Riley assembled a statewide coalition of law enforcement officers and elected officials who think the Legislature should grant officers this and other crime-fighting tools.

Despite the statewide showing of police chiefs, sheriffs and officers in the House balcony Wednesday, some Democrats, including Rutherford, said the bill would grow state government as a means to solve a problem in Charleston.

Rep. Wendell Gilliard, D-Charleston, took exception. "This is not about Charleston and one mayor. This is about the state of South Carolina and all the mayors," he said.

Gilliard tried to humanize the issue by reminding legislators about the November drive-by shooting in Colleton County that killed a toddler and two others. He said the Legislature should listen to law enforcement so they can protect themselves and the community.

Former Legislative Black Caucus Chairman Rep. Leon Howard, D-Columbia, was quick to remind the House of videotapes that surfaced in 2008 showing abuse by state troopers. Dashboard cameras caught troopers who kicked suspects, handcuffed one to a bumper, used the N-word and chased a man through an apartment complex, among other incidents.

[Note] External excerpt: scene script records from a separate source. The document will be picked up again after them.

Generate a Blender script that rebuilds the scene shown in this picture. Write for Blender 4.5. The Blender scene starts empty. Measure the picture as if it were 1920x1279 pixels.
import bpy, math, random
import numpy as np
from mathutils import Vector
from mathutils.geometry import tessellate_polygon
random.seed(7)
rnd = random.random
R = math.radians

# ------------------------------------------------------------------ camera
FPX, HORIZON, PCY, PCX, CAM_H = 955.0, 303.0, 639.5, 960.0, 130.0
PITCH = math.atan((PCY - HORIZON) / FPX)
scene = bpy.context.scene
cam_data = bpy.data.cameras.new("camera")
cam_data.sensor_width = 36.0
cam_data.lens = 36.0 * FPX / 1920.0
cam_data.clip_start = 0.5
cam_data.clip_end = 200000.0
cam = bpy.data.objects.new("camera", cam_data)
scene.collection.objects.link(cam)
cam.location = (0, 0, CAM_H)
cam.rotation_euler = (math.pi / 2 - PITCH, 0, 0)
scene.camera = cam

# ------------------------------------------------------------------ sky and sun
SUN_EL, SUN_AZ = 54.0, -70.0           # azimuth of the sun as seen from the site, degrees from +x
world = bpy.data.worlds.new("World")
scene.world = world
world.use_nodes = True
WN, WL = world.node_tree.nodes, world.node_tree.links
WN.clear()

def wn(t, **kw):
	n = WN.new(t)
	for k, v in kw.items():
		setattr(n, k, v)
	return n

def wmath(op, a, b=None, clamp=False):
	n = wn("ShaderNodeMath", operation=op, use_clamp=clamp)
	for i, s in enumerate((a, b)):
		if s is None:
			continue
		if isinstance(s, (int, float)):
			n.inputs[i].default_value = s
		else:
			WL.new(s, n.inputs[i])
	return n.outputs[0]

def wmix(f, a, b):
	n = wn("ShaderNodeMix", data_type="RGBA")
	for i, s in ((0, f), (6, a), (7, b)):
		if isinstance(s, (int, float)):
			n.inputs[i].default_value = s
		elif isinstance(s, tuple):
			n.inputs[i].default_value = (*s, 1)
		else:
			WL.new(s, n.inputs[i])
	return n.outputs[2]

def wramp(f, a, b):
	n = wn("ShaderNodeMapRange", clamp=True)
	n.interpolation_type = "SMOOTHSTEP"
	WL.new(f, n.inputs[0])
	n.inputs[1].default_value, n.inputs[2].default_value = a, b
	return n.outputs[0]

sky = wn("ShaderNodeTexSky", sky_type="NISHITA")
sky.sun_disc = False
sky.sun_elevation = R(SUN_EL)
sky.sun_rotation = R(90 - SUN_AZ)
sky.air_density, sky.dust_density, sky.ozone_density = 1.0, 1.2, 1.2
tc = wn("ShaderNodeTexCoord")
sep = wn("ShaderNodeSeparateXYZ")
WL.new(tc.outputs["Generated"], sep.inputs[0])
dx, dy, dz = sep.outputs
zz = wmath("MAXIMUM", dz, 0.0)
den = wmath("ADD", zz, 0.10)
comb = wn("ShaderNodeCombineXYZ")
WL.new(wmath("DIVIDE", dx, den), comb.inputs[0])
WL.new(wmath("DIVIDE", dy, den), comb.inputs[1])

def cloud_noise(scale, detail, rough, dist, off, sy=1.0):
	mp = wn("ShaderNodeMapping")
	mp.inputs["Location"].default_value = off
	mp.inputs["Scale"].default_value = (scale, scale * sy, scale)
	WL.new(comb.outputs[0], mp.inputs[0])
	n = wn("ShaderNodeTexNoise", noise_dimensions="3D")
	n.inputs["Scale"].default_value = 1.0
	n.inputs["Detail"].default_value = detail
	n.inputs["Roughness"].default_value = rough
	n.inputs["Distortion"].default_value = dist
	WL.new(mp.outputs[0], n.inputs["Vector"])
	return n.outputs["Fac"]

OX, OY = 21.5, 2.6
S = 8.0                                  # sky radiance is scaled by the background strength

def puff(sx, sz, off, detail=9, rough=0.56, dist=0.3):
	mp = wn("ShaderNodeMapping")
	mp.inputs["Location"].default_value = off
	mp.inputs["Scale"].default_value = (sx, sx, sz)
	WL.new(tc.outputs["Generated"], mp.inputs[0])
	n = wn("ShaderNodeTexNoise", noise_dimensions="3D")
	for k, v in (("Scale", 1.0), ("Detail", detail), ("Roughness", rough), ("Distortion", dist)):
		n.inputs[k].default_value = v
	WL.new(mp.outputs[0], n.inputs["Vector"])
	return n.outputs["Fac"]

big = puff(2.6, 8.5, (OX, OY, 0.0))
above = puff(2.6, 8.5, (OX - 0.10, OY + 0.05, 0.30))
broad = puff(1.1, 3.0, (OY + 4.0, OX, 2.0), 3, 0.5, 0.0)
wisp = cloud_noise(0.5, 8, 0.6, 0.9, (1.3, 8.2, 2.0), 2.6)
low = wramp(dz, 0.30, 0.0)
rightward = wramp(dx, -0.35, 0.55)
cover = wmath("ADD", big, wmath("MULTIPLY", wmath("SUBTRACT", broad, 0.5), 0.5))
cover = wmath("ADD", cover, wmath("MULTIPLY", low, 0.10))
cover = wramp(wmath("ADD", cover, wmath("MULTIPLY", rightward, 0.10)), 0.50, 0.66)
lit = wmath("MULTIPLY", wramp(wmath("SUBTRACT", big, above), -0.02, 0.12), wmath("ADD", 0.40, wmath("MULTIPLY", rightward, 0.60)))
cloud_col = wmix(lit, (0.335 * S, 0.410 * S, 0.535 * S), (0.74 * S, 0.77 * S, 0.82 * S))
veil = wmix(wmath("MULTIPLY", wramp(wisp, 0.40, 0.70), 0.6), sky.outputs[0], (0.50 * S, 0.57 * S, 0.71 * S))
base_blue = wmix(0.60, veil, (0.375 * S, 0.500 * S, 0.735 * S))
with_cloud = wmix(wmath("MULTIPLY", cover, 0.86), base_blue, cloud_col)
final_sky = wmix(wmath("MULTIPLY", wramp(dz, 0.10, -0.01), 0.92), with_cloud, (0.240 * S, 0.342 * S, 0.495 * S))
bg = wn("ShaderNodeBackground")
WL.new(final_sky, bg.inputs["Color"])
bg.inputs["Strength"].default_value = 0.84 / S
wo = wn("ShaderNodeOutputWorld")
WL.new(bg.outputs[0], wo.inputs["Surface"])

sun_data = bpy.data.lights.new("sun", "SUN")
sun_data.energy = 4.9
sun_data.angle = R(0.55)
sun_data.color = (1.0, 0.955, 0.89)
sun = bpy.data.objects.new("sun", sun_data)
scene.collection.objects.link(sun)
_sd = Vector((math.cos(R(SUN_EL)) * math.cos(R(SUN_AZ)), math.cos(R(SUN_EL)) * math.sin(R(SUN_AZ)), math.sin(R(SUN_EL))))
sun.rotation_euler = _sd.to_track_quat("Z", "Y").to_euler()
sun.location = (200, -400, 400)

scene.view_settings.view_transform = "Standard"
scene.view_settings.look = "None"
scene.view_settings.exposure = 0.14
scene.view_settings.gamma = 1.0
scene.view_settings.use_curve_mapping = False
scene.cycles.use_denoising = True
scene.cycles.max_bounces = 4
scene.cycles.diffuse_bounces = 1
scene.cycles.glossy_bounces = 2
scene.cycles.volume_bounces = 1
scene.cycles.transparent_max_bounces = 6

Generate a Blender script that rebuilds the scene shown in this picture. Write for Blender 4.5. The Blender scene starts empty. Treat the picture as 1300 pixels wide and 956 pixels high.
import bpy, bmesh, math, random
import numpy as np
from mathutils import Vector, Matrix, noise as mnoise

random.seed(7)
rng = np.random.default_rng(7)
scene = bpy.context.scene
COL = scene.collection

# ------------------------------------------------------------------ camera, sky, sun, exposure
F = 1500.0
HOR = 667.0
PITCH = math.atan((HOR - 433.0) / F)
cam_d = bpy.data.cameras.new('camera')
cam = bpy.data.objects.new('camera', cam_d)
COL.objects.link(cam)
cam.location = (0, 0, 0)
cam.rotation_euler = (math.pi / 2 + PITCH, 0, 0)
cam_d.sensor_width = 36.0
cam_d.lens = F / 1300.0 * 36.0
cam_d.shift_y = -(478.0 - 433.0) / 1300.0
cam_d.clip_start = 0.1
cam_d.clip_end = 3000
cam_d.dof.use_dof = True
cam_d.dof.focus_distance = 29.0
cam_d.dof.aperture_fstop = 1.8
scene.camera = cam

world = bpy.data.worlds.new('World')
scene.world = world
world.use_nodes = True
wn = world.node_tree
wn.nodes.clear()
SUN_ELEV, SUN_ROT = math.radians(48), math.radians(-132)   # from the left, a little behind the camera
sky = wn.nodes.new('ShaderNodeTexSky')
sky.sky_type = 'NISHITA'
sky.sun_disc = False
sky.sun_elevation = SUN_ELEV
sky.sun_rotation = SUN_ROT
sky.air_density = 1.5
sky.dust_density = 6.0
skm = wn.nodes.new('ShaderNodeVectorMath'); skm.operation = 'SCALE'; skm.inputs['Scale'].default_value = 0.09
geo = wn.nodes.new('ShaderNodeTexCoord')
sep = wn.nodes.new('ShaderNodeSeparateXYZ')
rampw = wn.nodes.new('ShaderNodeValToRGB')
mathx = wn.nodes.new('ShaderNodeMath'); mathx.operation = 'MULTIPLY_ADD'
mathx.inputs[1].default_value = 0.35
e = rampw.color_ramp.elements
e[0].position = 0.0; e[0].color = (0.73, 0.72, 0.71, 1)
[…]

"Have we forgotten?" Howard said.

Both Democrats and Republican acknowledged the ranks of good law enforcement officials across South Carolina. Charleston Chief Greg Mullen listened to the debate at the Statehouse with about 30 law enforcement officers from Columbia to North Charleston to Bennettsville.

Mullen said law enforcement agencies have safeguards in place to protect the public from abuse: strong policies, good training and supervision.

"Victims, the citizens are telling folks loud and clear that they want law enforcement to have the tools to address the issues," he said.

Riley, who on Wednesday was in Washington, said the House's vote is a significant achievement for the state's residents. "What this legislation does is make sure that hardened criminals have less capacity to exact their lawlessness in their communities throughout South Carolina," he said.

North Charleston Police Chief Jon Zumalt, who did not attend the session, said the measure is even more crucial, given the news that the state will consider freeing up to 3,000 prison inmates to save money in tight budget times.

"This would at least help us make sure offenders are living up to the terms of their release," he said.

What's next?

The House voted 81-26 Wednesday to give key approval to a bill to allow law enforcement officers to search probationers and parolees without a warrant. The House needs to give the bill final approval, which is expected today without debate.

The bill then goes back to the Senate to approve the changes the House made. If the Senate agrees, the bill goes to the governor's desk. A disagreement could send the legislation to conference negotiations.